A champagne cork pops, launching our spirits into space. If we can’t see the bottle, we may imagine the bubbly’s bright path into our glasses and be drawn to the pour.

Champagne has been popped to launch ships, celebrate World Series victories, and seal troths.

Dozens of movies have featured champagne, from Alfred Hitchcock’s 1928 “Champagne” with star Betty Balfour riding a giant bottle, showing a lot of leg, to Emem Isongs “Champagne” in 2014 with star Rosemary Zumi, as “Champagne,” showing a lot of chutzpah and leg while stepping into a red Caddy ragtop while holding a bottle of champagne.

In “The Seven-Year Itch,” Tom Ewell and Marilyn Monroe sit on the floor eating potato chips and raising glasses of champagne to each other’s lips.

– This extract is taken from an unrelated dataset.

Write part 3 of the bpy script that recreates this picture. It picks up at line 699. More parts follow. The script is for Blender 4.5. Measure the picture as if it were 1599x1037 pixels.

The fluted glasses they used were to become a staple in movies, replacing the original coupé glass for champagne.

But now, flutes are passé. The proper glass for champagne is now shaped somewhat like a brandy glass.

Méthode Champenoise can be difficult to understand, but it’s fun because it involves some French words. The most interesting explanation I’ve found is from Dante Stark, winemaker and owner of Page Mill Vineyards. His is the only winery in the valley using the entire méthode champenoise process for the winery’s sparkling wines. I’ve messed with his words somewhat, but here is how Stark explains it.

Initial Fermentation: The grapes are gently pressed in a steel tank for settling. This creates a juice that is highly acidic and not very sweet; just right for sparkling wine. The juice is cold settled and put into a second tank for primary fermentation, which removes all the sugar and leaves a base wine with about 10.2% alcohol.

Secondary Yeast Fermentation: This base wine is then bottled and a cliquer de tirage is added, including 25.2 grams of sugar. Yeast is added, along with a special agent to help in the removal of the spent yeast after the fermentation. The bottles are sealed with beer bottle caps. The wine then goes through a secondary yeast fermentation that captures the carbon dioxide, “adding the stars” to the wine as well as raising the percent alcohol. This is the Méthode Champenoise.

Aging “Sur Tirage”: The bottles are aged on their side for three years before disgorgement, allowing the autolysis of the yeast to create a baked bread, burnt almond creaminess, which adds aroma and a complex mouthfeel.

Riddling: Riddling takes place at the end of the aging when the correct complexity has been achieved. The bottles are placed neck down and each one is lifted, turned and dropped to move the yeast lees and settling agent into the mouth of the bottle. It is jostled in this way, by hand, two to three times per day for six weeks.

Disgorging: The first inch of the bottle’s neck is frozen solid on a bed of dry ice and the crown cap removed. The frozen plug of wine and yeast lees is forcefully ejected and a final dosing of sweetening is instilled. For the sauvage style of brut no sugar is added. The base wine is added to bring the level to 750 ml.

Here are the few valley wineries offering méthode champenoise sparkling wines:

2014 Page Mill California Sparkling Wine Blanc de Blanc Livermore Valley ($75). This sauvage sparkling wine is one step drier than brut.

2016 Wente California Sparkling Wine Arroyo Seco ($40) According to the winery, this is a classic brut, with aromas and flavors of Bosc pear and dried Turksh apricot and hints of crème brulee and Fuji apple.

3 Steves California Sparkling Wine ($24). This brut sparkling wine was using the méthode champenoise from Chardonnay and Pinot Noir grapes. According to the winery, it offers an elegant white fruit taste, round mouth feel, and a silky finish with hints of candy and sweet spice.

Retzlaff Vineyards website lists a California sparkling wine from Alexander Valley for $30.